State Inspections: Compliance Issues Flagged at Child Care Centers in New Canaan


By Grant Barrett from San Mateo, California, United States - Guthrie at daycare, CC BY 2.0,

State officials flagged compliance issues at child care centers in New Canaan following unannounced inspections this month and last.

Corrective action plans from Toddlertime Nursery School and The Tot’s Spot are due Feb. 19, according to documents filed by the Connecticut Office of Early Childhood. 

During a Feb. 5 inspection at Toddlertime on Park Street, inspector Terri Ruducha-Roberts found that a rabies certificate for an animal named ‘Bandit’ was not available for review and also found “entrapment hazards” at a gate and near stairs, with a fence screw protruding and “rust on gate accessible,” according to Child Care Center/Group inspection form filled out by Ruducha-Roberts.

As with local health inspections of restaurants and hair and nail salons, the reports are on file at Town Hall.

Barbara Davis of Toddlertime said that local and state inspectors “do a good job at what they do.”

“They find things that we miss, all in an effort to keep the children safe,” Davis told “They are here for a long time. They disrupt your day but the purpose is to make sure that we run a top facility and I think everyone in New Canaan does. In other areas they might serve more of a purpose but I appreciate when they point out things that we could do better.”

During a Feb. 6 inspection at The Tot’s Spot on Old Stamford Road, Ruducha-Roberts found that a staff health record/TB test had expired, that one staff member was overseeing 11 children (the state requirement is a 1:10 ratio, according to the report), that an illness report was not available for review, that Tylenol was not labeled, that a diapering table wasn’t disinfected after a diaper change was observed and that there was an entrapment hazard in the corner of a fenced play yard, according to her report.
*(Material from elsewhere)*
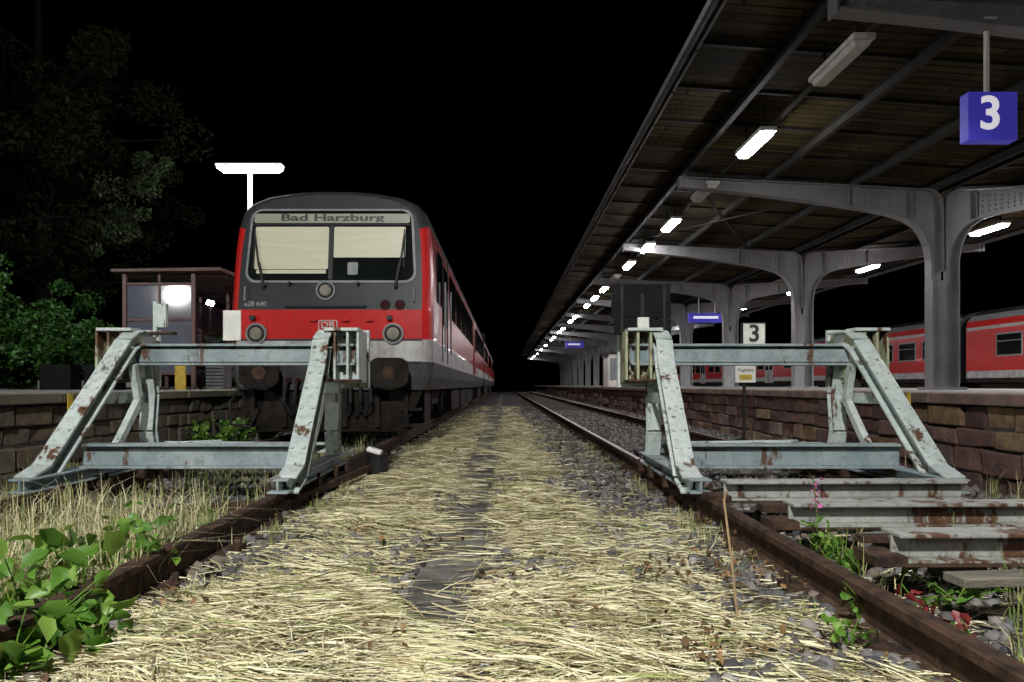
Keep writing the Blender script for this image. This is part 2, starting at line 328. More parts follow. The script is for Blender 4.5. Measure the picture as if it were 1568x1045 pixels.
def weed(name,cx,cy,rad,h,n,size,mat='weed',stems=6,asp=.75):
    e=empty(name); st=B(); pts=[]
    for i in range(stems):
        a=random.uniform(0,6.28); r=random.uniform(.2,1)*rad; hh=h*random.uniform(.5,1)
        p=[(cx,cy,0),(cx+r*.35*math.cos(a),cy+r*.35*math.sin(a),hh*.6),(cx+r*math.cos(a),cy+r*math.sin(a),hh)]
        st.tube(p,[.004,.003,.002],'weed',5)
        for j in range(max(1,n//stems)):
            t=random.uniform(.25,1); q=[(1-t)**2*p[0][q]+2*t*(1-t)*p[1][q]+t*t*p[2][q] for q in range(3)]
            pts.append([q[0]+random.gauss(0,size*.5),q[1]+random.gauss(0,size*.5),max(.03,q[2]+random.gauss(0,size*.3))])
    st.build('stems',e); leaves(np.array(pts),.45,size,mat,'leaves',e,asp)
for (px,py,rad,h,n,s) in [(130,965,.20,.28,34,.095),(60,1010,.18,.24,34,.09),(215,900,.16,.32,30,.075),(100,915,.20,.28,38,.08),(20,1045,.15,.22,30,.09),(30,960,.2,.28,36,.085),(165,880,.2,.30,40,.06),(150,1010,.16,.2,24,.08),(270,850,.15,.24,26,.045),(320,830,.12,.16,20,.04),(1290,900,.12,.24,50,.055),(1262,880,.09,.22,30,.05),(1330,960,.1,.16,36,.045),(1300,1000,.1,.14,26,.035),(1460,930,.25,.12,70,.035)]:
    d=EYE*F/(py-VY); weed('weed_plant',PX(px,d),d,rad,h,n,s,asp=.7)
for (px,py) in [(1440,985),(1490,1000),(1410,950)]:
    d=EYE*F/(py-VY); weed('red_leaf_plant',PX(px,d),d,.07,.11,18,.035,'redleaf',4)
for (px,py) in [(345,665),(410,665),(320,690),(300,650),(375,660),(270,690)]:
    d=min(9,EYE*F/(py-VY)); weed('weed_plant',PX(px,d),d,.35,.45,150,.065)
e=empty('fireweed_plant'); s=B(); d=3.0; x=PX(1248,d)
s.tube([(x,d,0),(x+.01,d,.25),(x-.01,d,.42)],[.004,.003,.002],'weed',5); s.build('stem',e)
P=np.array([[x+random.gauss(0,.014),d+random.gauss(0,.014),random.uniform(.27,.42)] for i in range(34)]); leaves(P,.2,.018,'pink','flowers',e,.8)
P=np.array([[x+random.gauss(0,.03),d+random.gauss(0,.03),random.uniform(.03,.25)] for i in range(30)]); leaves(P,.4,.05,'weed','leaves',e,.3)
s=B(); d=2.35; x=PX(1130,d); s.tube([(x,d,0),(x-.02,d,.2),(x-.045,d+.01,.42),(x-.04,d,.455)],[.005,.004,.004,.006],'dry',6); s.build('dry_stalk')

# ------------------------------------------------------------ buffer stops
def buffer_stop(XL,XR,style):
    e=empty('buffer_stop'); mid=(XL+XR)/2
    fr=B()
    for x,sg in((XL,-1),(XR,1)):
        fo=x+sg*.06
        A=[(x,5.62,1.19),(x,5.36,1.19),(x,5.24,1.13),(x+sg*.02,5.10,.97),(fo,4.40,.26),(fo,4.22,.20)]
        for a,b2 in zip(A[:-1],A[1:]): fr.ibeam(a,b2,.125,.12,.018,'buffer',(0,-1,1) )
        Bp=[(x,5.52,1.08),(x,5.60,.75),(x,5.56,.45),(x,5.62,.24)]
        for a,b2 in zip(Bp[:-1],Bp[1:]): fr.ibeam(a,b2,.11,.085,.014,'buffer',(0,-1,.01))
        C=[(x-sg*.03,5.28,.98),(x-sg*.03,5.36,.7),(x-sg*.03,5.1,.42),(x-sg*.03,4.92,.24)]
        for a,b2 in zip(C[:-1],C[1:]): fr.bar(a,b2,.05,.06,'buffer',(0,-1,.01))
        fr.bar((x+sg*.05,5.05,.72),(x+sg*.02,5.6,.72),.014,.08,'buffer')
        fr.poly([(x-.008,5.2,1.1),(x-.008,5.62,1.12),(x-.008,5.58,.86),(x-.008,5.3,.92)],(.016,0,0),'buffer')
        fr.ibeam((fo-sg*.03,4.12,.205),(x,5.85,.205),.13,.09,.014,'bluebeam')
        for yy in(4.3,4.8,5.3,5.7): 
            fr.box(x-.10,x+.10,yy,yy+.05,.10,.165,'rust')
            fr.tube([(x+.09,yy+.025,.1),(x+.09,yy+.025,.2)],.013,'rust',6); fr.tube([(x-.09,yy+.025,.1),(x-.09,yy+.025,.2)],.013,'rust',6)
        for t in(.15,.3,.5,.7,.85):
            yy=5.10+(4.40-5.10)*t; zz=.97+(.26-.97)*t
            for q in(-.04,.04):
                fr.obox((x+sg*(.02+.04*t)+q,yy-.047,zz+.047),((1,0,0),(0,.7,.7),(0,-.7,.7)),(.018,.018,.016),'buffer')
    fr.build('side_frames',e,.004)
    bm=B()
    bm.ibeam((XL-.22,5.42,1.06),(XR+.22,5.42,1.06),.13,.17,.02,'bluebeam')
    bm.box(XL-.1,XR+.1,5.353,5.36,1.00,1.10,'bluebeam')
    bm.ibeam((XL-.02,4.74,.33),(XR+.02,4.74,.33),.12,.17,.018,'bluebeam')
    bm.bar((XL+.05,5.7,.30),(XR-.05,5.7,.30),.1,.08,'buffer')
    bm.bar((XL+.1,5.65,.34),(mid+.1,4.85,.42),.09,.02,'buffer'); bm.bar((XR-.1,5.65,.335),(mid-.25,4.85,.41),.09,.02,'buffer')
    bm.build('cross_beams',e,.004)
    pl=B()
    for x,sg,wide in((XL,-1,style[0]),(XR,1,style[1])):
        cx=x+sg*.13
        pl.box(cx-.12,cx+.12,5.44,5.72,.84,1.26,wide)
        pl.box(cx-.14,cx+.14,5.72,5.76,.80,1.28,'buffer')
        for q in(-.14,-.05,.05,.13): pl.box(cx+q-.008,cx+q+.012,5.30,5.44,.86,1.24,wide)
        pl.box(cx-.13,cx+.14,5.28,5.44,1.24,1.265,'buffer'); pl.box(cx-.13,cx+.14,5.28,5.44,.845,.865,'rust')
        for q in(-.09,.0,.09):
            for zz in(.92,1.0,1.12,1.2): pl.tube([(cx+q,5.425,zz),(cx+q,5.44,zz)],.014,'rust',6)
    pl.build('end_plates',e,.004)
    return e
bsL=buffer_stop(LT[0],LT[1],('yel','buffer')); bsR=buffer_stop(RT[0],RT[1],('yel','yel'))
s=B(); s.box(PX(343,5.4),PX(370,5.4),5.38,5.40,PZ(522,5.4),PZ(476,5.4),'cream'); s.box(PX(352,5.4),PX(360,5.4),5.40,5.43,1.05,1.3,'rust'); s.build('white_marker_plate',bsL,.003)
s=B(); s.box(PX(236,5.4),PX(242,5.4),5.38,5.42,1.2,PZ(462,5.4),'buffer'); s.box(PX(242,5.4),PX(256,5.4),5.38,5.42,PZ(502,5.4),PZ(466,5.4),'buffer'); s.box(PX(230,5.4),PX(268,5.4),5.36,5.44,1.22,1.24,'rust'); s.build('lamp_bracket',bsL,.003)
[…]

Representatives from The Tot’s Time could not be reached for comment.

Regulations governing child daycare centers and group care homes are outlined in Section 19 of the Connecticut General Statutes. 

Full, unannounced inspections are conducted annually, according to Maggie Adair, the director of government and community relations with the  Connecticut Office of Early Childhood. 

Corrective action plans are not unusual as a matter of follow-up from the OEC, and they do not indicate a “failed” inspection or any egregious violations of the state statute, Adair said.

Other inspections conducted in the new year include Jan. 10 at the New Canaan YMCA Child Development Center (corrective action plan due Jan. 30) and Feb. 1 at the Day Care Center of New Canaan (due Feb. 15).

At the YMCA, Ruducha-Roberts found that the program did not have an illness report, that Clorox wipes were not locked in two rooms, that Fantastik was not locked in Kids Unlimited after-school program and that a diaper table was porous. At Day Care Center, the only compliance issue cited by the inspector was an “entrapment hazard” on each side of a playground gate.